- Bloomberg – Short Interest in High-Yield ETFs Hits Record
Short interest as a percentage of shares outstanding on the $15 billion iShares iBoxx $ High Yield Corporate Bond ETF, ticker HYG, hit an all-time high of 29 percent Monday, Markit data show. Add elevated shorts on the SPDR Bloomberg Barclays High Yield Bond ETF, ticker JNK, in concert with a European counterpart, and bearish sentiment has piled up even as junk-bond spreads recover from the selloff earlier this month. “Investors are hedging against a pop in the U.S. 10-year — a lot of guys are positioning for 3 percent or plus,” said Dave Lutz, head of ETFs at JonesTrading Institutional Services. The potential for a short squeeze looks elevated considering the funds’ indicative gross dividend yields over the next 12 months. At over 5 percent — the amount traders would have to pay lenders annually — shorting JNK is no free lunch.
Summary
Short interest in U.S. high yield ETFs is growing as the cash market continues to recover from February’s losses. We’ve discussed how some of the outflows from high yield positions have traveled to other asset classes. But it’s possible some of these outflows were kept in high yield and simply moved to cash bond positions. Investors holding expensive short positions may be caught offsides.
Comment
The chart below shows the average short interest and average short interest ratio for several of the U.S. fixed income ETF categories.

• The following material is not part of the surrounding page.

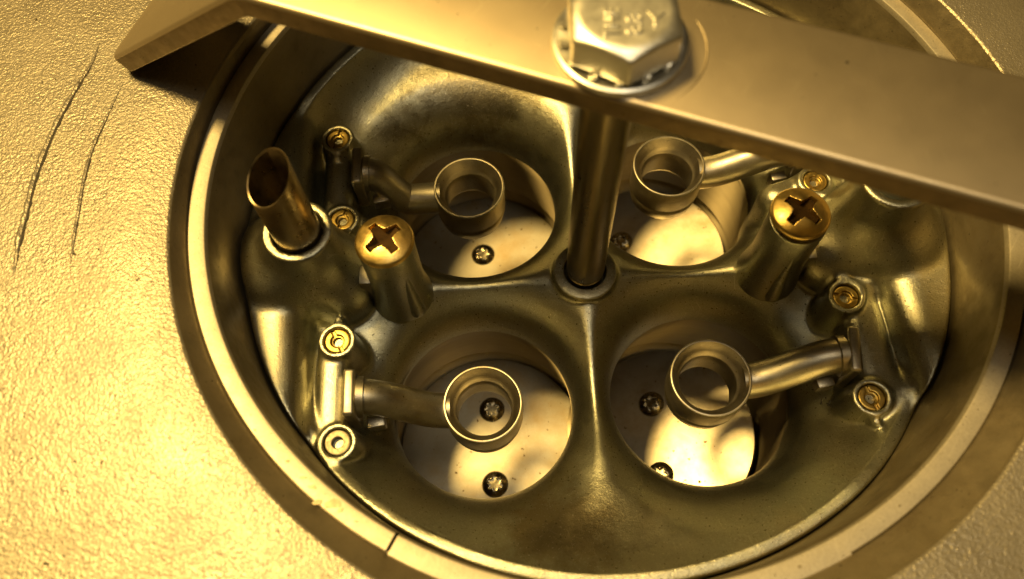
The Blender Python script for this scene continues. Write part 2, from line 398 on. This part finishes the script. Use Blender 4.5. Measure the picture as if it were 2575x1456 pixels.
# --- boosters
BO = {'FL': (-2.09, -2.40, -0.50), 'FR': (2.10, -2.27, -0.12), 'BL': (-2.21, 2.28, -0.42), 'BR': (1.95, 2.32, -0.10)}
for k, (bx, by, bz) in BO.items():
    sg = -1 if k[1] == 'L' else 1
    pr = [(0.53, -0.95), (0.525, -0.55), (0.525, -0.34), (0.54, -0.31), (0.555, -0.30), (0.60, -0.19), (0.66, -0.075), (0.69, -0.03), (0.70, -0.005), (0.725, 0.0), (0.74, -0.012), (0.745, -0.05), (0.74, -0.62), (0.725, -0.65), (0.725, -0.68), (0.74, -0.70), (0.73, -0.80), (0.69, -1.02), (0.66, -1.06), (0.58, -1.06), (0.53, -0.95)]
    V, F = lathe([(r, z+bz) for r, z in pr], 96, (bx, by))
    ring = build('booster_ring', V, F, 'booster', carb, sharp=50)
    fx = sg*4.40 if sg < 0 else 4.58
    fy = {'FL': -2.33, 'FR': -2.06, 'BL': 2.42, 'BR': 2.42}[k]; fz = 0.08
    ex, ey, ez = bx+sg*0.62, by, bz-0.36
    path = []
    for q in range(25):
        t = q/24; u = min(1, max(0, (t-0.12)/0.45)) if k == 'BL' else min(1, max(0, (t-0.08)/0.88)); u = u*u*(3-2*u)
        path.append((fx+(ex-fx)*t, fy+(ey-fy)*u, fz+(ez-fz)*u))
    V, F = sweep(path, [0.315+0.02*t/24 for t in range(25)], 40)
    build('booster_arm', V, F, 'booster', ring)
    a_, b_ = Vector(path[1]), Vector(path[4])
    V, F = sweep([a_, a_+(b_-a_)*0.05, b_-(b_-a_)*0.35, b_-(b_-a_)*0.30], [0.36, 0.375, 0.375, 0.34], 40); build('arm_collar', V, F, 'booster', ring)
    # clamp flange at the wall
    V, F = bevelled([(x, y, z) for x in (-0.11, 0.11) for y in (-0.43, 0.43) for z in (-0.60, 0.36)], [(0, 1, 3, 2), (4, 6, 7, 5), (0, 4, 5, 1), (2, 3, 7, 6), (0, 2, 6, 4), (1, 5, 7, 3)], 0.06, 3)
    mt = Matrix.Translation((fx, fy, fz)) @ Matrix.Rotation(R(-8 if sg > 0 else 0), 4, 'Z')
    build('booster_flange', xform(V, mt), F, 'booster', ring)
    V, F = bevelled([(x, y, z) for x in (-0.16, 0.16) for y in (-0.10, 0.10) for z in (-0.3, 0.0)], [(0, 1, 3, 2), (4, 6, 7, 5), (0, 4, 5, 1), (2, 3, 7, 6), (0, 2, 6, 4), (1, 5, 7, 3)], 0.03, 2)
    mt = Matrix.Translation((fx-sg*0.36, fy-0.36, -0.30)) @ Matrix.Rotation(R(8), 4, 'Z')
    build('casting_tab', xform(V, mt), F, 'booster', ring)

# --- air bleeds
def bleed(slot_deg, hole=0.09, slot=True):
    c_, s_ = cos(R(slot_deg)), sin(R(slot_deg))
    def f(X, Y, Z):
        d = np.hypot(X, Y)
        s = smax(d-0.232, Z, 0.03); s = np.maximum(s, -Z-0.14)
        s = np.maximum(s, -np.maximum(d-hole, -0.13-Z))
        if slot:
            q = np.abs(-X*s_+Y*c_); s = np.maximum(s, -np.maximum(q-0.032, -0.05-Z))
            s = np.maximum(s, -np.maximum(d-0.125, -0.055-Z))
        return s
    return implicit(f, ((-0.26, 0.26), (-0.26, 0.26), (-0.17, 0.04)), 0.0125)
for i, (x0, y0) in enumerate(BLEEDS):
    P, Q = bleed([115, 0, 75, 70, -18, 105, 60, 20][i], 0.09 if i != 1 else 0.10, i != 1)
    o = build('air_bleed', P, Q, 'bleedbrass' if i != 1 else 'greyinsert', carb, sharp=40)
    o.location = Vector((x0, y0, ZB-0.035))*S

# --- pump nozzles with their brass screws
def phillips(X, Y, Z):
    d = np.hypot(X, Y)
    dome = np.sqrt(d*d+(Z+0.85)**2)-1.02
    s = smax(dome, d-0.515, 0.05); s = np.maximum(s, -Z-0.045)
    s = np.minimum(s, np.maximum(np.maximum(d-0.40, Z), -Z-0.24))
    dep = 0.18-Z                                  # depth below the crown
    A = np.minimum(np.abs(X), np.abs(Y)); B = np.maximum(np.abs(X), np.abs(Y))
    wid = 0.070+0.32*np.clip(0.29-B, 0, 1)**1.25    # arms broaden into the middle
    cross = np.maximum(A-wid, B-0.345+0.16*np.clip(dep, 0, 1))
    floor = (0.02-0.20+0.40*np.clip(d-0.05, 0, 1))-Z
    return np.maximum(s, -np.maximum(cross, floor))
SP, SQ = implicit(phillips, ((-0.54, 0.54), (-0.54, 0.54), (-0.28, 0.22)), 0.0115)
sm = None
for sg, rot in ((-1, 38), (1, 42)):
    nx, ny = sg*3.57, -0.13
    prof = [(0.60, -0.40), (0.60, -0.30), (0.56, -0.05), (0.505, 0.35), (0.50, 1.0), (0.50, 1.70), (0.49, 1.73), (0.44, 1.74), (0.40, 1.72), (0.40, 1.60)]
    V, F = lathe(prof, 72, (nx, ny))
    V, F = V, F
    noz = build('pump_nozzle', V, F, 'cast', carb)
    # spray rib down the front of the nozzle and a lug at the rear
    ra = R(-55) if sg < 0 else R(-92)
    dx, dy = cos(ra), sin(ra)
    V, F = sweep(spline([(nx+dx*0.44, ny+dy*0.44, 1.40), (nx+dx*0.46, ny+dy*0.46, 0.9), (nx+dx*0.50, ny+dy*0.50, 0.35), (nx+dx*0.56, ny+dy*0.56, -0.10), (nx+dx*0.50, ny+dy*0.50, -0.28)], 5), [0.03+0.12*min(1, i/16) for i in range(21)], 20)
    build('spray_rib', V, F, 'cast', noz)
    V, F = bevelled([(nx+sg*0.56+x, ny+0.02+y, z) for x in (-0.13, 0.13) for y in (-0.2, 0.2) for z in (-0.2, 0.55)], [(0, 1, 3, 2), (4, 6, 7, 5), (0, 4, 5, 1), (2, 3, 7, 6), (0, 2, 6, 4), (1, 5, 7, 3)], 0.04, 2)
    build('casting_tab', V, F, 'booster', noz)
    if sm is None: so = build('nozzle_screw', SP, SQ, 'brass', carb, sharp=45); sm = so.data
    else: so = bpy.data.objects.new('nozzle_screw', sm); col.objects.link(so); so.parent = carb
    so.location = Vector((nx, ny+(0.04 if sg > 0 else 0), 1.80 if sg < 0 else 1.87))*S; so.rotation_euler = (0, 0, R(rot))
    V, F = lathe([(0.001, -0.06), (0.10, -0.02), (0.22, 0.03), (0.30, 0.06)], 24); dirt = build('slot_dirt', V, F, 'grime', so)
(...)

The short interest ratio is simply the total short interest divided by average daily volume, an expression of how long it might take to clear these positions. Although short interest in investment grade ETFs is also elevated, high yield funds stand alone in this measure.
We’ve highlighted investors’ shift away from the pure U.S. corporate bond ETFs several times since January. Net inflows first began to dry up late last year before net outflows accelerated in the wake of the early February volatility spike. The chart below shows monthly net flows for U.S. fixed income ETFs by category. January and February saw the largest monthly net outflows on record. While investment grade ETFs have seen net outflows dissipate this week, high yield funds continue to bleed, though at a much slower pace.
To some extent, these funds have flowed into other types of investments. On Tuesday we shared a network analysis of fund flows since February 9th showing that assets leaving high yield funds have found new homes in safer fixed income funds, value equities, emerging markets and precious metals.
But the net outflows from corporate bond ETFs do not necessarily mean all these funds are fleeing the asset class. In discussions with high yield fund managers, we’ve come to understand that the exchange-traded funds are often used as cash management tools. Opportunistic fund managers who were sitting on excess cash may have withdrawn funds from the ETFs to buy bonds in the cash market. These would show up as outflows but with no bearish implications for high yield broadly.
The last chart shows the Bloomberg Barclays total return indices for U.S. investment-grade and high yield indices since July 2017. Rising Treasury yields have kept investment grade bonds under pressure but high yield has snapped higher since mid-February. As time passes, it looks more and more like the surge in ETF outflows was not as bearish for credit markets as it first appeared.
Conclusion
Some investors appear to smell blood in high yield waters and have ramped up short exposure to high yield ETFs. But different use cases for investment-grade and high yield ETFs by institutional fund managers make the signals from fund flows less clear. It’s likely that some of the surges in net outflows seen in February were opportunistic fund managers moving cash management positions in ETFs to the cash bond market. To the extent that this is true, the large short base may find themselves offsides having misread these outflows as a bearish sign for the asset class.